In an episode of BBC’s “The Code” they asked 160 people to guess how many jelly beans were in a jar, the guesses varied hugely from a low of 400 to a high of 50,000. Only four guesses came remotely close to the actual number 4510; however, if you took the mean average of their guesses they came out to 4514. Despite their wildly different answers, their cumulative conjecture came extremely close to the correct number.
Although together they reached the correct answer I don’t believe it was the most creative one. Certainly, the woman who guessed 50,000 beans could fit in such a small receptacle had some more wildly imaginative side than those with more sober accurate guesses.
Artificial intelligence can currently be imagined in this way of mean averaging. It’s given 10,000 pictures of a chicken and starts to hone in on this averaged construct of chicken. It learns through even distribution how to draw the most chicken chicken. This is obviously a vast oversimplification but for the most part accurate.

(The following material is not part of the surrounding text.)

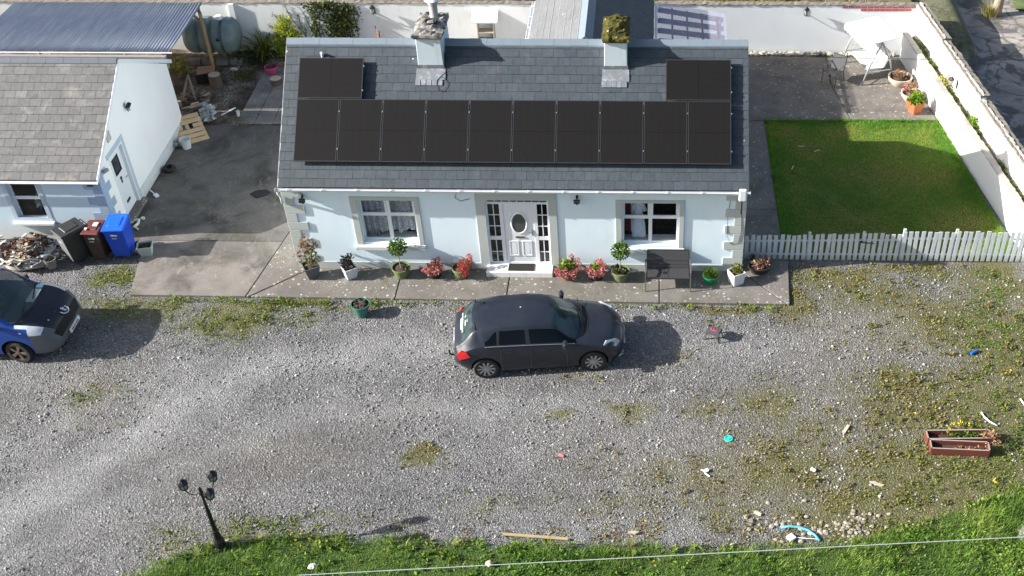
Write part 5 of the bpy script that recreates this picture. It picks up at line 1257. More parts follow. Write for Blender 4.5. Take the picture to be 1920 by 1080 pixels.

Creativity exists somewhere beyond just technical ability. It’s hard to define, creativity can be many things, but as I see it creativity is spotting a pattern where there is not one; linking two or more foreign concepts in an abstract way that might enhance each of them. Mowgli is an orphan 1 who is raised by wolves 2 at a glance these things don’t go together yet Rudyard Kipling manages to marry the two concepts in a compelling world where they do.
When AI is confronted with two prompts that it hasn’t seen together before it tends to draw them both individually in this case toe and knife rarely understanding how it might merge the concepts. A child given the same prompt would likely come up with a far more interesting amalgamation of the two but lack the skill to render it in any high fidelity.
So it seems there is ultimately some confusion here that lies between creativity and mastery of a tool; an art conservator, restorer or forger are all craftsmen of the highest order with great technical ability. Yet in spite of this, they are never considered creatives like the artists whose work they are emulating.
Highly regarded artists have always used others in the creation of their work, for example, we are still very unclear on which of Caravaggio’s paintings he produced himself and which were from his students as he took credit and signed work that wasn’t his. This practice hasn’t died out, in fact almost all world-level fine artists today work with a team executing their creative vision, with some being accused of having little to no hand in their work.
Imagine for a second that this moment is not some dystopian nightmare but a societal shift to the great democratization of art. That each of us might have a digital student at home we can train in our style. A digital hand to help us paint so that we too can sign the corner.
I believe both are true at once. Much like with the V-2 rocket one man’s bomb can be another man’s spaceship. Technology isn’t inherently good or bad, what we do with it is.
The problem instead lies in the world that has created such a volatile position for artists that they must gate-keep their least creative talent (technical ability) to keep bread on the table.
So back to those 10,000 pictures of chickens. Where did they come from? Well more often than not they came from you and me, most major AI systems have been trained on our data without our permission. AI itself isn’t the problem but the ethics of the companies that make it. In spite of being trained on our cumulative effort, the product of this labor has been kept from us entirely. No one has seen any royalties for these pictures of chickens, despite big tech companies making billions in venture capital over them.
This is why we at Toe Knife are working on our own ethical diffusion model. Made only from our artwork, our pictures, and donations from our community. Where donors will have a say in how this model is licensed and distributed along with access to use it themselves. Big business as with so many other emergent technologies has swooped in to preside over and privatize this open space into a for-profit model. So let’s make artificial intelligence into ourtificial intelligence, the work of the people for the people.